March 18, 2025Updated 10:19 p.m. ET
The promise of a “final” release of all government secrets relating to the 1963 assassination of John F. Kennedy has whetted the appetite of many Americans, including the current occupant of the Oval Office.
But many historians are taking a more measured, wait-and-see approach to Tuesday’s release of documents by the National Archives.
“I doubt that these releases are going to overturn our understanding of what happened on that terrible day in Dallas,” Fredrik Logevall, a historian at Harvard who is working on a multivolume biography of President Kennedy, said before the release.
But still, he added, “we should prepare to be surprised.”
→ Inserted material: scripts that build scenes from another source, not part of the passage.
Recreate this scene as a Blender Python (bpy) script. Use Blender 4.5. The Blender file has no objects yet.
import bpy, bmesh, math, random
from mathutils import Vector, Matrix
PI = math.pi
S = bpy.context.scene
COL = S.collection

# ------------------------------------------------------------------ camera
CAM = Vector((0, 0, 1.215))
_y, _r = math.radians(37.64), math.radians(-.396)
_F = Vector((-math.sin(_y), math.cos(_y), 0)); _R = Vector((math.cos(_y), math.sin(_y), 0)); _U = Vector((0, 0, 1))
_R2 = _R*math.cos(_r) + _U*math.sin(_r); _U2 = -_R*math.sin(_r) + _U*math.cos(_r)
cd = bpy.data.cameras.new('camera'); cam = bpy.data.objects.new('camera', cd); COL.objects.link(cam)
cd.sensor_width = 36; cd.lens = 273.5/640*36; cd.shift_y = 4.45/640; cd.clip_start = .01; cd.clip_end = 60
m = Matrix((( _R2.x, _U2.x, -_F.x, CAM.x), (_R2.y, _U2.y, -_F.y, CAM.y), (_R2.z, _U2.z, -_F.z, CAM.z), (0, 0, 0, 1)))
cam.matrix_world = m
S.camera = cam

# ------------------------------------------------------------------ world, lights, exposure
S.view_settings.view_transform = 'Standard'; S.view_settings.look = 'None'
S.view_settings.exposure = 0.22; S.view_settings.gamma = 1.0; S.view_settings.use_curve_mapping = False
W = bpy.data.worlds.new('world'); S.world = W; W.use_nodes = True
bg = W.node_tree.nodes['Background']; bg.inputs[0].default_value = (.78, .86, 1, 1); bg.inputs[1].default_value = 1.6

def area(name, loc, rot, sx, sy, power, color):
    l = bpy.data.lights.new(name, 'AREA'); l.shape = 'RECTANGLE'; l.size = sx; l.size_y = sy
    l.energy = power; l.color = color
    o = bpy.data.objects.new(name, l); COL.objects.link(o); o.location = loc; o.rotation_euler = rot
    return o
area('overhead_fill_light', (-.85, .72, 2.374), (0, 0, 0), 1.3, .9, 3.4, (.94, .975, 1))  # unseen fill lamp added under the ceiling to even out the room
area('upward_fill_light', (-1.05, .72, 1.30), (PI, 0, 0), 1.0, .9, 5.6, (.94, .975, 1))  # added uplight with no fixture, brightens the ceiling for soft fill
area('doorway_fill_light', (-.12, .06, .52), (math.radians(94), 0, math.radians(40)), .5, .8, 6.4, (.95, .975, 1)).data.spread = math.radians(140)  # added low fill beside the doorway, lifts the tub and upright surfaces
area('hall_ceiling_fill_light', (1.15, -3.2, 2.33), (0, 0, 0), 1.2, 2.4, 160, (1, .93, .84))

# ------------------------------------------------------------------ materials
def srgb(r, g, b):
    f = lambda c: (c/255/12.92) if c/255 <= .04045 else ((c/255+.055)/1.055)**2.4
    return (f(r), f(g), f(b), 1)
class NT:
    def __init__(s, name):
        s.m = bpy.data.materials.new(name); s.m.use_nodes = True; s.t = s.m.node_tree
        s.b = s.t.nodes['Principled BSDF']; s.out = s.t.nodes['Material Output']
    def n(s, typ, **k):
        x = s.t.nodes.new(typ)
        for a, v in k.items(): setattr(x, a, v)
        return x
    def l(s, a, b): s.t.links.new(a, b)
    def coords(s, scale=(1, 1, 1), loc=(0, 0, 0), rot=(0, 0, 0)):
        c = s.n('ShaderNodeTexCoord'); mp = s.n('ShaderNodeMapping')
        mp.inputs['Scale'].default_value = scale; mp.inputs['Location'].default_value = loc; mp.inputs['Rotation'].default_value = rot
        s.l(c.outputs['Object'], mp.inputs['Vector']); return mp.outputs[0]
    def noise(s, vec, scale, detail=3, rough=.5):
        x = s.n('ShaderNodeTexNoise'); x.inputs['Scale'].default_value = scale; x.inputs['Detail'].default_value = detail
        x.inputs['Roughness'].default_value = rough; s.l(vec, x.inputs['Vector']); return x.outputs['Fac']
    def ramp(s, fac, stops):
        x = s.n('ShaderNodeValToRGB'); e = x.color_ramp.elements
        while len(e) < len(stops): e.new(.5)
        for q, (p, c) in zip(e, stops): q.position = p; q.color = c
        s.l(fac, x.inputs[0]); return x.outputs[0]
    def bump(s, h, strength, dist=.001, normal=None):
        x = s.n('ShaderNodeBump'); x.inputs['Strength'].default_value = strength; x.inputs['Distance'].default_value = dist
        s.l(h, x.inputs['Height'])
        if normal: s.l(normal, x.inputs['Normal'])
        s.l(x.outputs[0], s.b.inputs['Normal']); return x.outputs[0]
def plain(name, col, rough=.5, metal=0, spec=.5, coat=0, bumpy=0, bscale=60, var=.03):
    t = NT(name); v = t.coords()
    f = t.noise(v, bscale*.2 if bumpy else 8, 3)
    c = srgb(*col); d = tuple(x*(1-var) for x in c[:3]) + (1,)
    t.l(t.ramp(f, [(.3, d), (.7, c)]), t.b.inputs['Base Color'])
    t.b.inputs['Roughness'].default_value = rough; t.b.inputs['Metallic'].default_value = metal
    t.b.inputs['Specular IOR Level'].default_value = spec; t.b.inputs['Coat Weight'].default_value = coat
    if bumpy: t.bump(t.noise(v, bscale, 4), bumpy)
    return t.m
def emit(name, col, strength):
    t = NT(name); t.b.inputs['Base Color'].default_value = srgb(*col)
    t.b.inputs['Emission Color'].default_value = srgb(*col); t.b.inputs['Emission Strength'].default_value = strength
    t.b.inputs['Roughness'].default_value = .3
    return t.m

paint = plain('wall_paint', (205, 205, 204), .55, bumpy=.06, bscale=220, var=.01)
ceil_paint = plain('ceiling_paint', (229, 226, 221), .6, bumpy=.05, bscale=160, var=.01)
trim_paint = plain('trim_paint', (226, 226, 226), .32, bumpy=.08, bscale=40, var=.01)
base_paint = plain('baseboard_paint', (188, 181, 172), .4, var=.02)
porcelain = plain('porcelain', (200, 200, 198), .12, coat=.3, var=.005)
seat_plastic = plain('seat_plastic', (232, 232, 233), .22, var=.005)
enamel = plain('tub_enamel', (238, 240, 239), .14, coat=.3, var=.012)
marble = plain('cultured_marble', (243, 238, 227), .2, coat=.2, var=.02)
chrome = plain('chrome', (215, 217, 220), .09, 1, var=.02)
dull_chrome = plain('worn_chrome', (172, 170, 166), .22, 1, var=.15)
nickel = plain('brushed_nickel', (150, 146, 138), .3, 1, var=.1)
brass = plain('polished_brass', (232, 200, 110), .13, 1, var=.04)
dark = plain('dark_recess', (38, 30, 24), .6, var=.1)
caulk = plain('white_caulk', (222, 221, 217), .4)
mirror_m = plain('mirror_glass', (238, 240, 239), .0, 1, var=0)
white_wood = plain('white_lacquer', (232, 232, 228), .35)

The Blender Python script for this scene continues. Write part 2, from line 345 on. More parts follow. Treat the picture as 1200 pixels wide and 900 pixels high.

It could take months, if not longer, for scholars to parse and digest the more than 1,100 PDF documents posted on the archive’s website. Previous Kennedy assassination documents that have been released were listed by serial number, which is opaque enough for those who aren’t experts in the intricate filing systems of the various intelligence agencies’. But these appear to come with even less identifying information.
Some will likely turn out to be versions of documents previously available with only light redactions, adding a name or two to the record. And others, scholars say, are likely to be duplicates or variants of memos and reports that have long been available from other sources.
David J. Garrow, the author of “The F.B.I. and Martin Luther King” and numerous articles about the intelligence agencies, predicted that the release would likely be a “a big nothingburger” when it comes to the assassination itself.